On the brighter side. The branch manager, seeing my frustration, took pity on me and waived the $75 rental fee for that year. There was not much else she could have done, but it was a nice gesture nevertheless.

Summing Up

If the decedent had bank accounts, you will need to determine if they are:

1.   In trust name,

2.   In joint name,

3.   In the decedent’s name alone but names a beneficiary (POD), or

4.   In the decedent’s name alone but with no named beneficiary.

You will need to provide the bank with the new trust EIN for No. 1, assist in making the claim for No. 2 and No. 3, and take possession of No. 4 and deposit the proceeds into a new Probate Estate checking account. Being mindful of the FDIC insurance limits, you will then move any cash you won’t be needing from the Probate Estate checking account to a high-yield (admittedly a relative term) Certificate of Deposit.

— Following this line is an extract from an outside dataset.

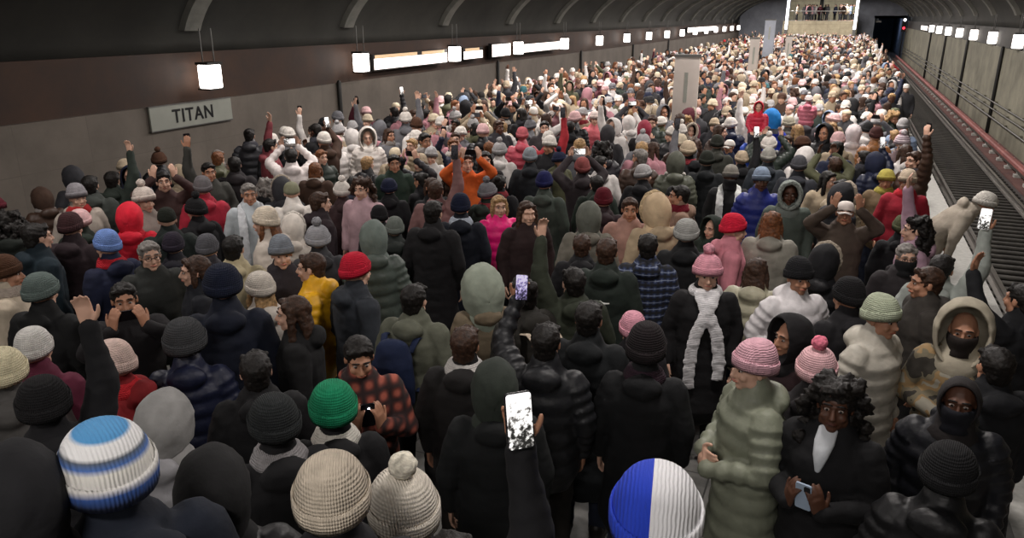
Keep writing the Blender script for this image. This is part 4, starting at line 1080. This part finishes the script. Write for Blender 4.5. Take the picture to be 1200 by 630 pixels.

Assuming that your decedent had a safe deposit bank, you will need to take possession of the contents, open a safe deposit box in the name of the Probate Estate, and transfer the contents to the new box—where you will hold them until you decide whether to distribute them, sell them, or trash them.

Things to Do

1.   If you have not already done so, open a checking account for the Probate Estate.

2.   Be sure that any existing trust accounts have the trust’s new EIN.

3.   Deposit all of the following into the Probate checking account: cash, checks made payable to the decedent, and checks made payable to the decedent’s Probate Estate.

4.   Use high-yield CDs as needed.

5.   Open a safe deposit box for the Probate Estate to secure jewelry, coins, precious metals, and anything else of value.